Macau gaming revenue fell in July for the second straight month as analysts are now focusing on China’s anti-corruption campaign as the culprit behind a chill in the VIP sector that usually generates well more than 60% of the casinos’ traditional haul.
Revenue in the world’s biggest casino market dropped to MOP28.42 billion (US$3.56 billion) in July, a 3.6% decline year on year, according to official results. It was a tough comparison against June 2013’s 20% increase, and analysts polled by Bloomberg News were expecting worse. But coupled with June’s 3.7% drop, which was the first year-on-year decline in five years, the perception is growing that the boom is headed into a period of uncertainty.
“We continue to believe 2014 will be choppy as VIP growth likely remains weak into fourth quarter and we haven’t seen a sustained improvement in revenues post World Cup,” Wells Fargo analyst Cameron McKnight said in a client note. China’s anti-corruption campaign “could impact player sentiment and spending,” he said.
“As we had expected there was no meaningful post-World Cup bounce and our view remains that the primary driver of VIP weakness is political in nature,” brokerage Union Gaming Research Macau said.
President Xi Jinping’s campaign against corruption, which recently snared its highest-ranking official yet in former Communist Party security chief Zhou Yongkang, appears to be affecting luxury spending across the board, from retail jewelry and Rolexes to the business in Macau’s private high-roller salons.

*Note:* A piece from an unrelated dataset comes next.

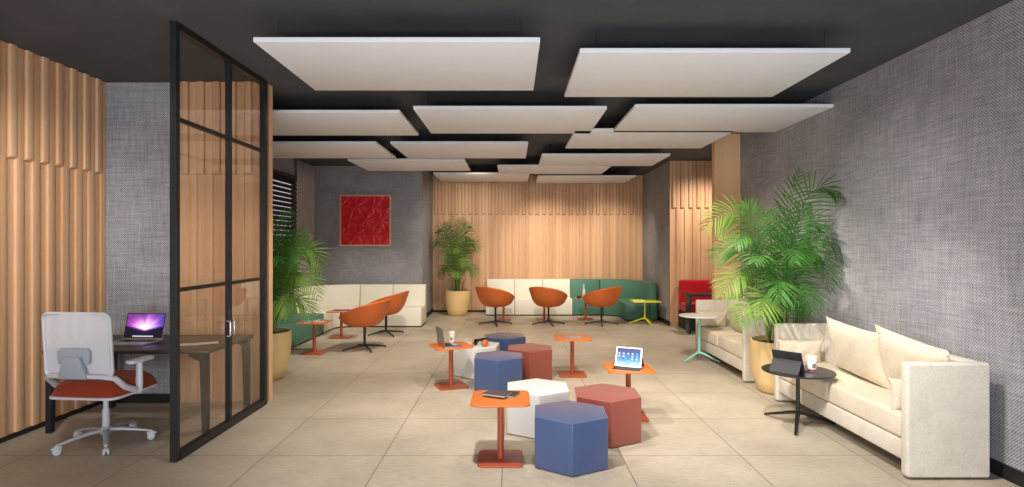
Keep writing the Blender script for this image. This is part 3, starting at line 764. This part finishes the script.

Sales of luxury goods in Hong Kong fell by nearly one-third in the second quarter, including a 40% plunge in April.Junket-driven VIP play, which peaked in 2010 and 2011 at close to 70% of the market, fell by 14-18% in July, according to analysts at UBS.
“With Beijing keeping a closer eye on conspicuous consumption and capital flight, being seen buying 10 diamond-encrusted watches or throwing millions at a baccarat game is not recommended,” noted a report in The Wall Street Journal.
“All of a sudden the world is changing,” one casino executive told the Journal. “The central government is much more concerned about junkets getting out of line.” The situation is worrying both junket operators and their VIP customers, who “don’t want to be involved with people who could get them in trouble,” the person said.
Mass-market revenue, on the other hand, continues to track at a rate approaching +30%, and that’s good news, given that mass play generates around 70% of casino operating profit. With no junket middlemen to cut in for upwards of 40% of the win, the sector is about four times more profitable than VIP. To capitalize, casinos have been shifting resources toward cash play. Sands China, for one, cut the number of its VIP tables by 28% in the quarter ended 30th June 30, reallocating them to the cash floor.
In all, forecasts now are that total gaming revenue will grow in the single digits this year after a 10% increase over the first seven months, which was good for MOP221.5 billion ($27.68 billion).
Revenue was up 18% last year to $45 billion, about seven times the size of the Las Vegas Strip.